(WHAT THE EXERCISE ASKS) Quote the records below word for word, please, from the very first line through the one that contains "b.build('cladding', M_Z, rc)", and nothing beyond it.
--- Begin DATA FOR THE TASK ---
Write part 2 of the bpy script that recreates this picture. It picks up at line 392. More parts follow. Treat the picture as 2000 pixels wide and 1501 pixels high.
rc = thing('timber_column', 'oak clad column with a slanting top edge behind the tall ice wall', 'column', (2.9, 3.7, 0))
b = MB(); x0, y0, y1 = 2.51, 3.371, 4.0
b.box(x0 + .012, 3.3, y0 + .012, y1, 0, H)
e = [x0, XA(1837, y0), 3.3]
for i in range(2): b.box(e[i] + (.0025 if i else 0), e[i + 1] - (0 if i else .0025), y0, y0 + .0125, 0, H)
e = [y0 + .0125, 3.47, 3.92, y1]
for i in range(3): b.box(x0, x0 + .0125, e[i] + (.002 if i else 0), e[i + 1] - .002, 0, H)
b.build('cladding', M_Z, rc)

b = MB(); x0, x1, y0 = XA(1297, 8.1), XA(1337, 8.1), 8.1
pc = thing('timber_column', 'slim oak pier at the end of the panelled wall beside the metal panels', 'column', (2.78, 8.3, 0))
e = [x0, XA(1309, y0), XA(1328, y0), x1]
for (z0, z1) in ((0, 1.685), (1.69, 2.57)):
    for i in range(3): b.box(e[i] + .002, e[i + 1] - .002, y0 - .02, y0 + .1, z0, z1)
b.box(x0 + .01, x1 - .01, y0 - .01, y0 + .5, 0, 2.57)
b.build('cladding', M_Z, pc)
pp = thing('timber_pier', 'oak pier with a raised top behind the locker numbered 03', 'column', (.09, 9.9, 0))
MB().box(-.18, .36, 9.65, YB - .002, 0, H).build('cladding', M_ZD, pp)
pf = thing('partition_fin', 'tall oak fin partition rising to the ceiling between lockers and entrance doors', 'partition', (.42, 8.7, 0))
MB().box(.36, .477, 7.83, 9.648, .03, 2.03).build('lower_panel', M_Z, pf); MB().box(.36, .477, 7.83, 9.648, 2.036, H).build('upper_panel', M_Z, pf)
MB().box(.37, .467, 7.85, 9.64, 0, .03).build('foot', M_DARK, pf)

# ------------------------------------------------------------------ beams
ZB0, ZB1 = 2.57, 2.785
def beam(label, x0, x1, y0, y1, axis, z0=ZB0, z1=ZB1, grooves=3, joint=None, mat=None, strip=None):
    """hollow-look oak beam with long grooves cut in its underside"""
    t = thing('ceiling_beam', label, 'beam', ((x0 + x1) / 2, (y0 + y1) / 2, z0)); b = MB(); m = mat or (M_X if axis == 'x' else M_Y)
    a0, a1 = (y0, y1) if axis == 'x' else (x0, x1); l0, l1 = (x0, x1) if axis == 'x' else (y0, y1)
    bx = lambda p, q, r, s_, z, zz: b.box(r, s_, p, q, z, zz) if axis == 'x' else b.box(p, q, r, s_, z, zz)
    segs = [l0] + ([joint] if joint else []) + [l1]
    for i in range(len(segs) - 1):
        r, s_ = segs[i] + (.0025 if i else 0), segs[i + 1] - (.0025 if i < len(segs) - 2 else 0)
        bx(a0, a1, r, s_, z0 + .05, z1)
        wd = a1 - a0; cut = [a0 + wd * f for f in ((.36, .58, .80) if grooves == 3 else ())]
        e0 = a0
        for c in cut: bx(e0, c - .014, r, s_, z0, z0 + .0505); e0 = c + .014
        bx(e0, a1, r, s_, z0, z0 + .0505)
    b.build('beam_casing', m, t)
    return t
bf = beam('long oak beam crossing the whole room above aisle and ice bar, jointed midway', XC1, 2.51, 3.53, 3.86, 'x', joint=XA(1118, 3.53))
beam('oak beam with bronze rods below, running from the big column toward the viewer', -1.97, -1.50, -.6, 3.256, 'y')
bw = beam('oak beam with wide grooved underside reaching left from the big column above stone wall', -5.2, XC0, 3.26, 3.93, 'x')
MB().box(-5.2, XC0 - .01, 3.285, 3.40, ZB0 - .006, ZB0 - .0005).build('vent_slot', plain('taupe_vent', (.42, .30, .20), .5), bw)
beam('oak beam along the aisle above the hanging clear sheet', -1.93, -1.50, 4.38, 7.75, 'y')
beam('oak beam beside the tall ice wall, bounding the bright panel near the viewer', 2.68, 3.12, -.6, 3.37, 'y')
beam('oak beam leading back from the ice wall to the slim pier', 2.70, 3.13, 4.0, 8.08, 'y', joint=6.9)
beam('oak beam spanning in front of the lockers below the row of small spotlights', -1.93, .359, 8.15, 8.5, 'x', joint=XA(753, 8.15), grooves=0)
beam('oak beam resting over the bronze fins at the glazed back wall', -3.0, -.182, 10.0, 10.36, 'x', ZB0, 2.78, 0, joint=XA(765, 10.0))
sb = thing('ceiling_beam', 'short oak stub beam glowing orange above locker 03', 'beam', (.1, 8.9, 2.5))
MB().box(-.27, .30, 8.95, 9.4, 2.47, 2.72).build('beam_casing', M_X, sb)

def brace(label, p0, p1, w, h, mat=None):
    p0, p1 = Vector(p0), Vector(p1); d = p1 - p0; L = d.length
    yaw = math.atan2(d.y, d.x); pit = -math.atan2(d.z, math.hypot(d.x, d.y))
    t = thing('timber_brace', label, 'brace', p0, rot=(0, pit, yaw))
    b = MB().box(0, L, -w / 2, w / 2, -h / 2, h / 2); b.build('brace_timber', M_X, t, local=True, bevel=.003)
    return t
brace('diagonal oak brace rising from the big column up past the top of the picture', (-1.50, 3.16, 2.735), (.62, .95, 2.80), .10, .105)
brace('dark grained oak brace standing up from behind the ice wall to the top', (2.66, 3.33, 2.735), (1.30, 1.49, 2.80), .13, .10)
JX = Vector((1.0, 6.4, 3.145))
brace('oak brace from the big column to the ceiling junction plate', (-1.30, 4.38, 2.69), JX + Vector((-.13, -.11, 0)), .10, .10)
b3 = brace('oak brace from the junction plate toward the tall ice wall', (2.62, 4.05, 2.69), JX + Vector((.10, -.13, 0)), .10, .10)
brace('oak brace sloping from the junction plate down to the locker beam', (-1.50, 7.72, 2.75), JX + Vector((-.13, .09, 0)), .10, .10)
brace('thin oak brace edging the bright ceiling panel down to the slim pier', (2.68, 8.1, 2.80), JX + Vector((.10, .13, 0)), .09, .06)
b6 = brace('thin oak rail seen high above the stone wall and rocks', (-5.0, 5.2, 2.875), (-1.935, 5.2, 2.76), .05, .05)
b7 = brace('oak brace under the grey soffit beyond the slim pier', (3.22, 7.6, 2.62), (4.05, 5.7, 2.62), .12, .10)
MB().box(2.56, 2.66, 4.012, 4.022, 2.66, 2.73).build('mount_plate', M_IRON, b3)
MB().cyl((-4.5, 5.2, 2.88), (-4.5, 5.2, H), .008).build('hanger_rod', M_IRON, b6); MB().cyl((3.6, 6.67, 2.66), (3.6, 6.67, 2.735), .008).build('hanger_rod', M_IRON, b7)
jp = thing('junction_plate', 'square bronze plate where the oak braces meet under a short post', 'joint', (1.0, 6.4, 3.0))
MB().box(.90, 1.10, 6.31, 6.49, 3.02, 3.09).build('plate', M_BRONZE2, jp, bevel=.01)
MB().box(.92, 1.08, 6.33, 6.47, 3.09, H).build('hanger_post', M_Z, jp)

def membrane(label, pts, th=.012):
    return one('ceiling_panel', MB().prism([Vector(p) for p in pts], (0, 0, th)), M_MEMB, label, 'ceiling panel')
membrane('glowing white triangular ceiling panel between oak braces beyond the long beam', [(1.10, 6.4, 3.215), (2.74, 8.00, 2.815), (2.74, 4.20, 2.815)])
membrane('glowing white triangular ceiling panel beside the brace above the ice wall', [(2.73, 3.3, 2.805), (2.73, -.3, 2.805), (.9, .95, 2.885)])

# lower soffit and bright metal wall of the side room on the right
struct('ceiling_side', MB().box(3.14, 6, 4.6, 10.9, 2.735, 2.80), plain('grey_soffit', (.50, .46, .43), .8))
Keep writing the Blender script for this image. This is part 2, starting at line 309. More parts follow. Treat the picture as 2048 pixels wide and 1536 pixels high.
--- End DATA FOR THE TASK ---
(COMPLETED TASK)
Write part 2 of the bpy script that recreates this picture. It picks up at line 392. More parts follow. Treat the picture as 2000 pixels wide and 1501 pixels high.
rc = thing('timber_column', 'oak clad column with a slanting top edge behind the tall ice wall', 'column', (2.9, 3.7, 0))
b = MB(); x0, y0, y1 = 2.51, 3.371, 4.0
b.box(x0 + .012, 3.3, y0 + .012, y1, 0, H)
e = [x0, XA(1837, y0), 3.3]
for i in range(2): b.box(e[i] + (.0025 if i else 0), e[i + 1] - (0 if i else .0025), y0, y0 + .0125, 0, H)
e = [y0 + .0125, 3.47, 3.92, y1]
for i in range(3): b.box(x0, x0 + .0125, e[i] + (.002 if i else 0), e[i + 1] - .002, 0, H)
b.build('cladding', M_Z, rc)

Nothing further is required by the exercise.